>> begin

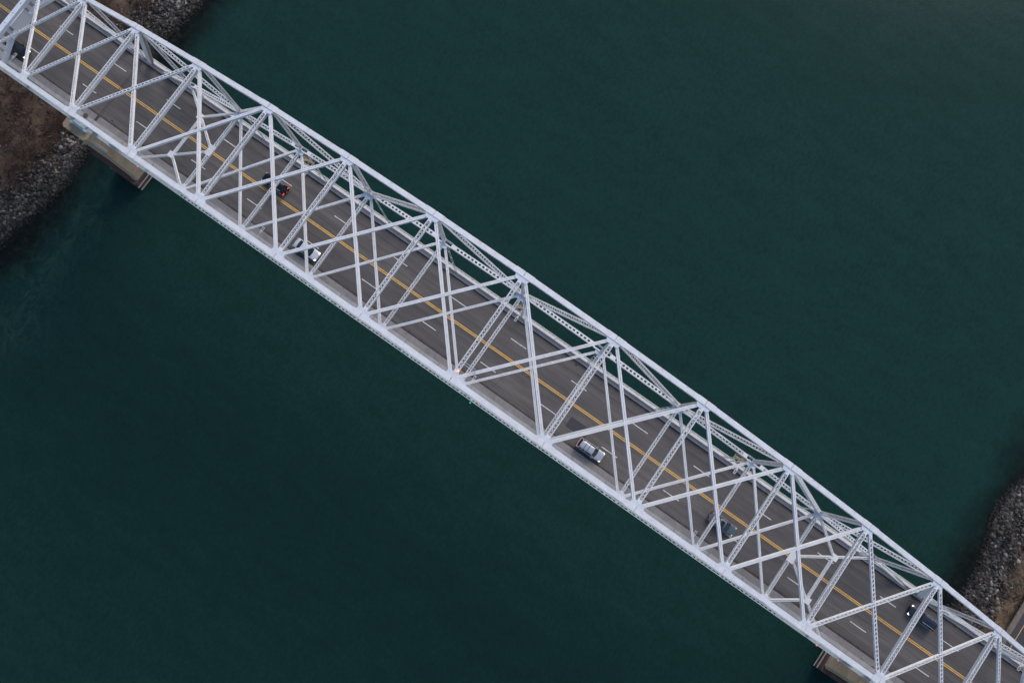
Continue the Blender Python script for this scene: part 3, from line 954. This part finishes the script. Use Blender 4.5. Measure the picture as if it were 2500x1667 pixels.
    # lamps
    for sd_ in (-1, 1):
        z0 = bh * .62
        xf = hl * .965
        mb = MB()
        mb.hexa([(xf - .30, sd_ * hw * .93, z0), (xf - .02, sd_ * hw * .62, z0), (xf - .02, sd_ * hw * .60, z0 + .18), (xf - .34, sd_ * hw * .90, z0 + .20),
                 (xf - .12, sd_ * hw * .93, z0), (xf + .04, sd_ * hw * .64, z0), (xf + .0, sd_ * hw * .60, z0 + .19), (xf - .16, sd_ * hw * .88, z0 + .22)])
        mb.box((xf - .22, min(sd_ * hw * .58, sd_ * hw * .88), z0 + .02), (xf + .0, max(sd_ * hw * .58, sd_ * hw * .88), z0 + .20))
        mb.build('headlight', [M['head_on' if head == 'on' else 'head_off']], e)
        mb = MB(); z1 = bh * (.72 if kind == 'sedan' else .80)
        mb.box((-hl * .995, min(sd_ * hw * .50, sd_ * hw * .90), z1), (-hl * .93, max(sd_ * hw * .50, sd_ * hw * .90), z1 + .24))
        mb.box((-hl * .985, min(sd_ * hw * .80, sd_ * hw * .965), z1), (-hl * .87, max(sd_ * hw * .80, sd_ * hw * .965), z1 + .20))
        mb.build('taillight', [M[{'on': 'tail_on', 'dim': 'tail_dim', 'off': 'tail_off', 'pale': 'tail_pale'}[tail]]], e)
        mb = MB(); xm = b1 - .35
        mb.beam((xm, sd_ * (bw + .02), zb + .06), (xm - .02, sd_ * (bw + .24), zb + .10), .16, .13); mb.build('wing_mirror', [pm], e)
        mb = MB(); mb.box((-hl * .55, min(sd_ * hw * .93, sd_ * hw * .985), .2), (hl * .5, max(sd_ * hw * .93, sd_ * hw * .985), .30)); mb.build('sill', [M['trim']], e)
    mb = MB(); mb.box((hl * .96, -hw * .45, .36), (hl * 1.0, hw * .45, .52)); mb.build('grille', [M['trim']], e)
    mb = MB(); mb.box((-hl * 1.01, -hw * .7, .38), (-hl * .95, hw * .7, .52)); mb.build('rear_bumper', [M['trim']], e)
    for fx in (-.60, .62):
        for sd_ in (-1, 1):
            mb = MB(); mb.tube((fx * hl, sd_ * (hw - .22), .33), (fx * hl, sd_ * (hw + .005), .33), .33, 18)
            wh = mb.build('wheel', [M['tyre']], e)
            mb = MB(); mb.tube((fx * hl, sd_ * (hw + .0), .33), (fx * hl, sd_ * (hw + .02), .33), .20, 12); mb.build('rim', [M['rim']], wh)
    # licence plate and hood seam
    mb = MB(); mb.box((-hl * 1.012, -.16, .60), (-hl * .985, .16, .72)); mb.build('licence_plate', [M['white']], e)
    return e
PI = math.pi
car('black car with lit headlights under the portal at the upper left corner', -100.0, -3.65, 0, (.008, .009, .010), 'sedan', 4.7, head='on')
car('black wagon with silver roof rails and two bright red tail lights', -47.35, 2.48, PI, (.006, .007, .008), 'suv', 4.9, 1.84, tail='on', extra=('rails', 'beltline'))
car('white sedan near the sidewalk with glowing front lights', -36.1, -3.55, 0, (.50, .53, .57), 'sedan', 4.75, 1.84, head='on', tail='pale', metal=.1)
car('silver wagon with two dark roof crossbars and lit head and tail lights', 21.75, -3.72, 0, (.38, .42, .46), 'suv', 4.75, 1.86, head='on', tail='dim', extra=('crossbars',), metal=.2)
car('grey sedan with a dark glass sunroof beside the yellow line', 46.0, -1.28, 0, (.105, .13, .15), 'sedan', 4.8, 1.84, extra=('sunroof', 'beltline'))
car('dark blue wagon with lit headlights in the lane by the right parapet', 80.95, 4.85, PI, (.022, .028, .046), 'suv', 4.95, 1.88, head='on', extra=('beltline', 'rails'))

# ================================================================ STREET LAMPS AND SIGNAL LIGHTS
def street_lamp(x, s, label):
    d = dz(x); yb = -6.85 if s < 0 else 7.9
    e = empty('street_lamp', (x, yb, d + (.34 if s < 0 else .85))); tag(e, label, 'street lamp', 'street lamps along the bridge parapets')
    z = 8.0 - e.location.z; dirn = -s
    reach = 1.45
    mb = MB(); mb.tube((0, 0, 0), (0, 0, z - .1), .08, 8, 0, .055); mb.build('pole', [M['lamp']], e)
    mb = MB(); mb.tube((0, 0, z - .1), (0, dirn * .35, z + .02), .05, 6); mb.tube((0, dirn * .33, z + .02), (0, dirn * (reach - .3), z + .04), .045, 6); mb.build('arm', [M['lamp']], e)
    mb = MB(); y0, y1 = dirn * (reach - .45), dirn * (reach + .62)
    mb.hexa([(-.11, y0, z), (.11, y0, z), (.19, y0 + dirn * .35, z), (-.19, y0 + dirn * .35, z), (-.11, y0, z + .12), (.11, y0, z + .12), (.19, y0 + dirn * .35, z + .15), (-.19, y0 + dirn * .35, z + .15)])
    mb.box((-.19, min(y0 + dirn * .35, y1), z), (.19, max(y0 + dirn * .35, y1), z + .14))
    hd = mb.build('lamp_head', [M['lamp']], e)
    mb = MB(); a, b = y0 + dirn * .47, y1 - dirn * .12
    mb.box((-.09, min(a, b), z + .141), (.09, max(a, b), z + .155)); mb.build('photocell_panel', [M['lampglass']], hd)
    mb = MB(); mb.box((-.13, min(a, b), z - .03), (.13, max(a, b), z - .001)); mb.build('lens', [M['lampglass']], hd)
NAMES_N = {-92.9: 'street lamp over the sidewalk beside the black car at the upper left corner',
           -41.8: 'sidewalk street lamp just up the bridge from the white sedan',
           -.1: 'sidewalk street lamp below the orange beacon at the middle of the bridge',
           41.6: 'sidewalk street lamp beside the grey sedan'}
NAMES_F = {-41.7: 'far parapet street lamp near the black wagon, mostly behind steelwork',
           -.05: 'far parapet street lamp at the middle of the bridge',
           41.5: 'far parapet street lamp between the silver wagon and the grey sedan',
           92.8: 'far parapet street lamp at the lower right corner behind the dark blue wagon',
           }
for x, l in NAMES_N.items(): street_lamp(x, -1, l)
for x, l in NAMES_F.items(): street_lamp(x, 1, l)

def beacon(x, y, z, m_, label, down=(0, -.12, -.3), r=.15):
    e = empty('signal_light', (x, y, z)); tag(e, label, 'signal light')
    mb = MB(); mb.tube((0, 0, 0), down, .05, 6); mb.build('bracket', [M['railing']], e)
    mb = MB(); dx = V(down); prev = None
    rings = []
    for k in range(6):
        t = k / 5; rr = r * math.sin(math.pi * (.08 + .84 * t)); zz = dx.z - r + 2 * r * t
        rings.append([(dx.x + rr * math.cos(a), dx.y + rr * math.sin(a), zz) for a in np.linspace(0, 2 * PI, 11)[:-1]])
    loft(mb, rings); mb.build('lens', [m_], e, True)
beacon(69.5, -8.36, dz(69.5), M['lens_red'], 'small red navigation light on the outer railing over dark water near the lower right pier')
beacon(73.7, -8.36, dz(73.7), M['lens_red'], 'small red navigation light on the outer railing over the brown lower right pier')
beacon(-69.4, -8.36, dz(-69.4), M['lens_red'], 'small red navigation light on the outer railing over the upper left pier')
beacon(1.2, -8.40, dz(1.2), M['lens_green'], 'small green navigation light hanging off the outer railing at mid bridge', (0, -.35, -.2))
beacon(.2, -6.45, 38.6, M['lens_orange'], 'glowing orange beacon on the top strut at the crown of the arch', (0, .0, .25), .14)

# signs hung on the portals
e = empty('portal_sign', (X(-7) + .55, -.15, 9.5)); tag(e, 'blank grey sign panel hung on the portal beams at the upper left corner', 'sign')
mb = MB(); mb.box((0, -1.65, 0), (.08, 1.65, 2.6)); mb.build('panel', [M['sign']], e)
mb = MB()
for y in (-1.7, 1.7): mb.box((-.03, y - .07, -.06), (.14, y + .07, 2.66))
for z in (-.07, 2.6): mb.box((-.03, -1.77, z), (.14, 1.77, z + .12))
mb.build('frame', [M['gusset']], e)
e = empty('dome_camera', (X(-7) + .5, -3.1, 10.3)); tag(e, 'small round white camera on a bracket beside the grey portal sign', 'camera')
mb = MB(); mb.tube((-.4, 0, .1), (.1, 0, .1), .04, 6); mb.build('bracket', [M['lamp']], e)
mb = MB(); loft(mb, [[(.2 + .24 * math.sin(t) * math.cos(a), .24 * math.sin(t) * math.sin(a), .24 * math.cos(t)) for a in np.linspace(0, 2 * PI, 13)[:-1]] for t in (.15, .6, 1.1, 1.57, 2.1, 2.7)])
mb.build('dome', [mat('white_plastic', (.6, .6, .6), .4)], e, True)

>> end

## Aim of the task:
Pick out and copy every line that contains the word "from".

## Full solution:
Continue the Blender Python script for this scene: part 3, from line 954. This part finishes the script. Use Blender 4.5. Measure the picture as if it were 2500x1667 pixels.
           -41.8: 'sidewalk street lamp just up the bridge from the white sedan',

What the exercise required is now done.